-------- Supplied records

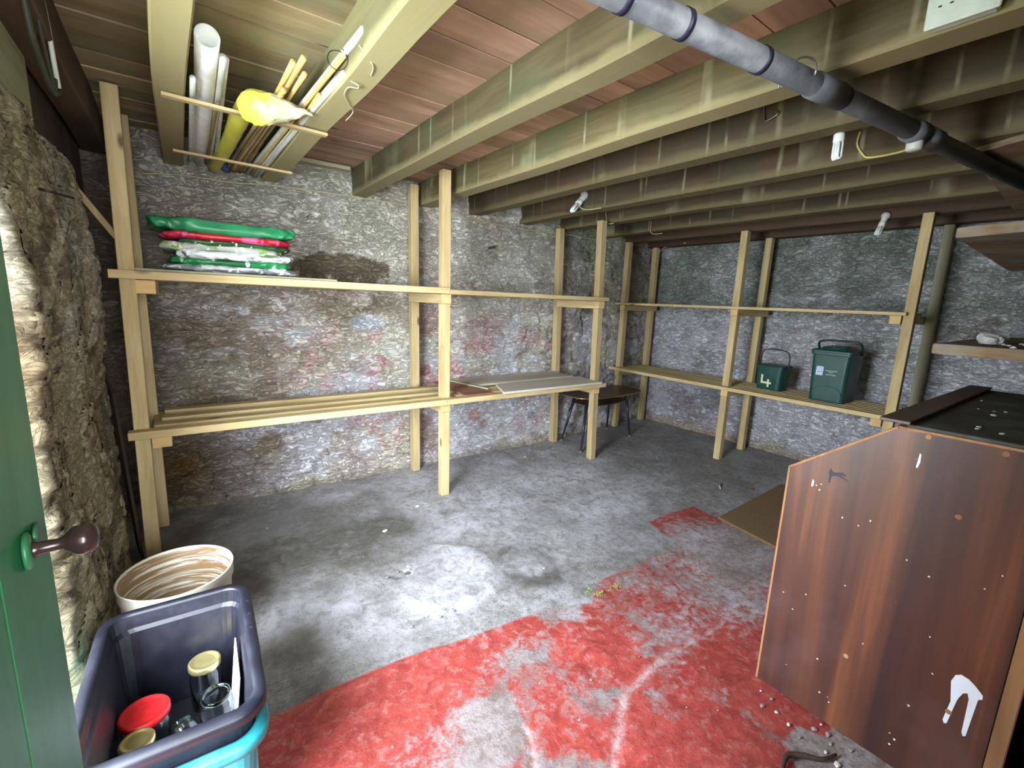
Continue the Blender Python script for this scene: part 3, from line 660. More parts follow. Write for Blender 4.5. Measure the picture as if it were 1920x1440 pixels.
# ------------------------------------------------------------------ folded sacks on the top shelf
def sackmat(name, a, b, c, th=.5, sc=6, rgh=.35):
    m, nt, bs = newmat(name); v, oi, tc = objco(nt)
    f = noise(nt, mapping(nt, v, (1, 1, 3)), sc, 4, .6, 1.0); f2 = noise(nt, mapping(nt, v, (2, 1, 1)), sc*3, 2, .5)
    col = mixc(nt, ramp(nt, f, [(th-.03, 0.0), (th+.03, 1.0)]), a, b)
    col = mixc(nt, ramp(nt, f2, [(.60, 0.0), (.63, 1.0)]), col, c)
    nt.links.new(col, bs.inputs['Base Color']); bs.inputs['Roughness'].default_value = rgh; bump(nt, bs, f, .4, .01); return m
def sack(label, x0, x1, y0, y1, z0, z1, mat, seed, amp=.012, dip=0, gr='folded plastic sacks stacked on the top shelf'):
    bm = bmesh.new(); n = 22
    def ring(t, s): pass
    cx, cy, cz = (x0+x1)/2, (y0+y1)/2, (z0+z1)/2; hx, hy, hz = (x1-x0)/2, (y1-y0)/2, (z1-z0)/2
    rings = []
    for j in range(9):
        ph = math.pi*(j/8-.5); cz_ = math.copysign(abs(math.sin(ph))**.6, math.sin(ph)); cr = max(.02, math.cos(ph)**.28)if abs(math.cos(ph)) > 1e-6 else .02
        pts = []
        for k in range(120):
            th = 2*math.pi*k/120; c, s = math.cos(th), math.sin(th)
            px = cx+hx*cr*math.copysign(abs(c)**.32, c); py = cy+hy*cr*math.copysign(abs(s)**.32, s); pz = cz+hz*cz_
            t = (px-x0)/(x1-x0)
            nv = mn.noise_vector(Vector((px*8, py*8, pz*16+seed*7)))+mn.noise_vector(Vector((px*24, py*24, pz*34+seed*3)))*.8+mn.noise_vector(Vector((px*60, py*60, pz*60+seed*3)))*.25
            edge = abs(cz_) < .9
            pts.append((px+nv.x*amp*1.4, py+nv.y*amp*1.6, pz+nv.z*amp*(.7)*(1 if cz_ > -.9 else .15)+dip*(2*t-1)**2))
        rings.append(pts)
    loft(bm, rings, True, True)
    return obj('folded_sack', bm, mat, None, True, label=label, cat='sack', group=gr)
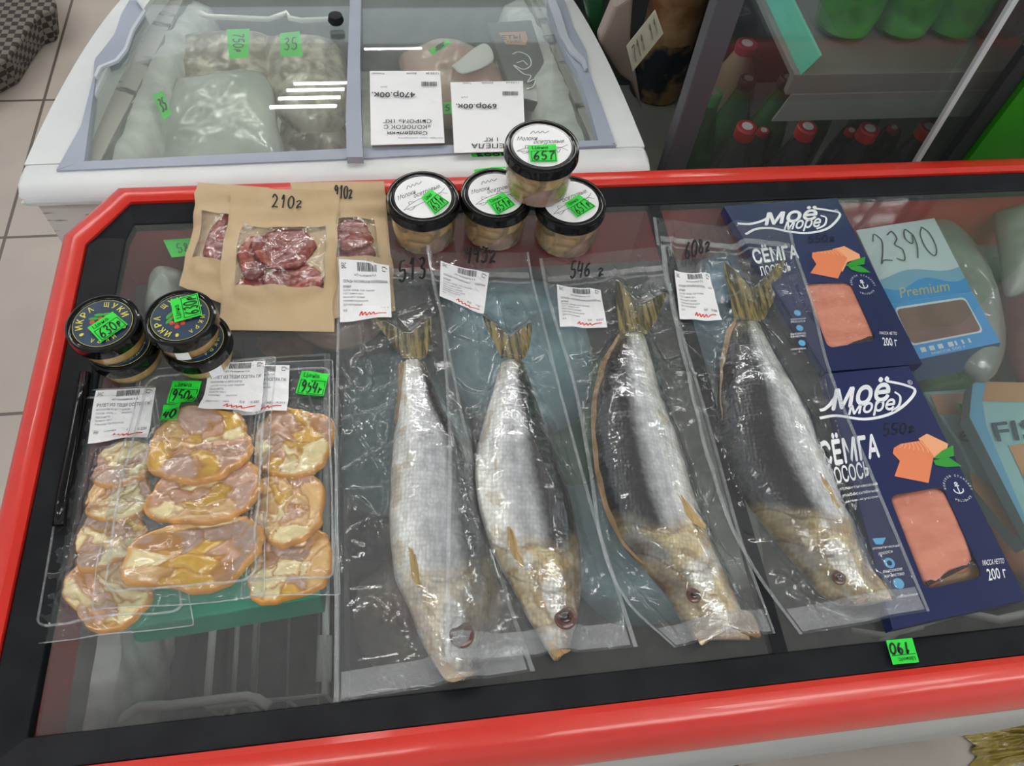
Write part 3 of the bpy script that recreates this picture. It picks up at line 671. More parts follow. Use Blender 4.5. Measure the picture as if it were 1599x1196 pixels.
# near frame, divider
band([(88, 266), (560, 247), (963, 226)], [(128, 252), (560, 231), (937, 219)], GREYF, 'lid_frame', wf, n=30)
band([(541, 245), (540, 180), (543, 90), (547, -20)], [(567, 245), (564, 180), (562, 90), (564, -20)], GREYF, 'lid_divider', wf, h=.012)
# glass
for a, b, hh in ((XL+.05, -.052, .0), (-.052, XRR-.05, -.004)):
    strip_y(K(a), K(b), .728, YF-.01, 24, hh-.002, .003).build('glass_lid', GLASS2, wf, smooth='auto')
mb = MB(); c_ = PW(525, 35, .004); mb.lathe([(.010, 0), (.012, .004), (.010, .012), (.004, .014)], 20, c_); mb.build('lid_stop', BLACK, wf, smooth='auto', label='round black rubber stop')
# frost walls
for (xa, xb, nm) in ((XL+.062, XL+.10, 'l'), (XRR-.10, XRR-.052, 'r')):
    mb = MB(); vs = []; fs = []; ny = 50
    for j in range(ny+1):
        y = .74+(YF-.78)*j/ny; zt = zs(y)-.05
        for k, (tx, tz_) in enumerate(((0, 0), (.3, 0), (.8, -.01), (1, -.05), (1, -.30))):
            xx = (xa+(xb-xa)*tx) if nm == 'l' else (xb+(xa-xb)*tx)
            vs.append((xx+.006*noise.noise((y*30, k, 2)), y, max(.431, zt+tz_+.006*noise.noise((y*25, k*3, 1)))))
    for j in range(ny):
        for k in range(4): a = j*5+k; fs.append((a, a+1, a+6, a+5))
    mb.add(vs, fs); mb.build('frost_bank', FROST, wf, smooth=True, kind='stuff', label='white frost on the inner wall')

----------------

Print out the lines exactly, skipping any picture.

Continue the Blender Python script for this scene: part 3, from line 660. More parts follow. Write for Blender 4.5. Measure the picture as if it were 1920x1440 pixels.
# ------------------------------------------------------------------ folded sacks on the top shelf
def sackmat(name, a, b, c, th=.5, sc=6, rgh=.35):
    m, nt, bs = newmat(name); v, oi, tc = objco(nt)
    f = noise(nt, mapping(nt, v, (1, 1, 3)), sc, 4, .6, 1.0); f2 = noise(nt, mapping(nt, v, (2, 1, 1)), sc*3, 2, .5)
    col = mixc(nt, ramp(nt, f, [(th-.03, 0.0), (th+.03, 1.0)]), a, b)
    col = mixc(nt, ramp(nt, f2, [(.60, 0.0), (.63, 1.0)]), col, c)
    nt.links.new(col, bs.inputs['Base Color']); bs.inputs['Roughness'].default_value = rgh; bump(nt, bs, f, .4, .01); return m
def sack(label, x0, x1, y0, y1, z0, z1, mat, seed, amp=.012, dip=0, gr='folded plastic sacks stacked on the top shelf'):
    bm = bmesh.new(); n = 22
    def ring(t, s): pass
    cx, cy, cz = (x0+x1)/2, (y0+y1)/2, (z0+z1)/2; hx, hy, hz = (x1-x0)/2, (y1-y0)/2, (z1-z0)/2
    rings = []
    for j in range(9):
        ph = math.pi*(j/8-.5); cz_ = math.copysign(abs(math.sin(ph))**.6, math.sin(ph)); cr = max(.02, math.cos(ph)**.28)if abs(math.cos(ph)) > 1e-6 else .02
        pts = []
        for k in range(120):
            th = 2*math.pi*k/120; c, s = math.cos(th), math.sin(th)
            px = cx+hx*cr*math.copysign(abs(c)**.32, c); py = cy+hy*cr*math.copysign(abs(s)**.32, s); pz = cz+hz*cz_
            t = (px-x0)/(x1-x0)
            nv = mn.noise_vector(Vector((px*8, py*8, pz*16+seed*7)))+mn.noise_vector(Vector((px*24, py*24, pz*34+seed*3)))*.8+mn.noise_vector(Vector((px*60, py*60, pz*60+seed*3)))*.25
            edge = abs(cz_) < .9
            pts.append((px+nv.x*amp*1.4, py+nv.y*amp*1.6, pz+nv.z*amp*(.7)*(1 if cz_ > -.9 else .15)+dip*(2*t-1)**2))
        rings.append(pts)
    loft(bm, rings, True, True)
    return obj('folded_sack', bm, mat, None, True, label=label, cat='sack', group=gr)
Write part 3 of the bpy script that recreates this picture. It picks up at line 671. More parts follow. Use Blender 4.5. Measure the picture as if it were 1599x1196 pixels.
# near frame, divider
band([(88, 266), (560, 247), (963, 226)], [(128, 252), (560, 231), (937, 219)], GREYF, 'lid_frame', wf, n=30)
band([(541, 245), (540, 180), (543, 90), (547, -20)], [(567, 245), (564, 180), (562, 90), (564, -20)], GREYF, 'lid_divider', wf, h=.012)
# glass
for a, b, hh in ((XL+.05, -.052, .0), (-.052, XRR-.05, -.004)):
    strip_y(K(a), K(b), .728, YF-.01, 24, hh-.002, .003).build('glass_lid', GLASS2, wf, smooth='auto')
mb = MB(); c_ = PW(525, 35, .004); mb.lathe([(.010, 0), (.012, .004), (.010, .012), (.004, .014)], 20, c_); mb.build('lid_stop', BLACK, wf, smooth='auto', label='round black rubber stop')
# frost walls
for (xa, xb, nm) in ((XL+.062, XL+.10, 'l'), (XRR-.10, XRR-.052, 'r')):
    mb = MB(); vs = []; fs = []; ny = 50
    for j in range(ny+1):
        y = .74+(YF-.78)*j/ny; zt = zs(y)-.05
        for k, (tx, tz_) in enumerate(((0, 0), (.3, 0), (.8, -.01), (1, -.05), (1, -.30))):
            xx = (xa+(xb-xa)*tx) if nm == 'l' else (xb+(xa-xb)*tx)
            vs.append((xx+.006*noise.noise((y*30, k, 2)), y, max(.431, zt+tz_+.006*noise.noise((y*25, k*3, 1)))))
    for j in range(ny):
        for k in range(4): a = j*5+k; fs.append((a, a+1, a+6, a+5))
    mb.add(vs, fs); mb.build('frost_bank', FROST, wf, smooth=True, kind='stuff', label='white frost on the inner wall')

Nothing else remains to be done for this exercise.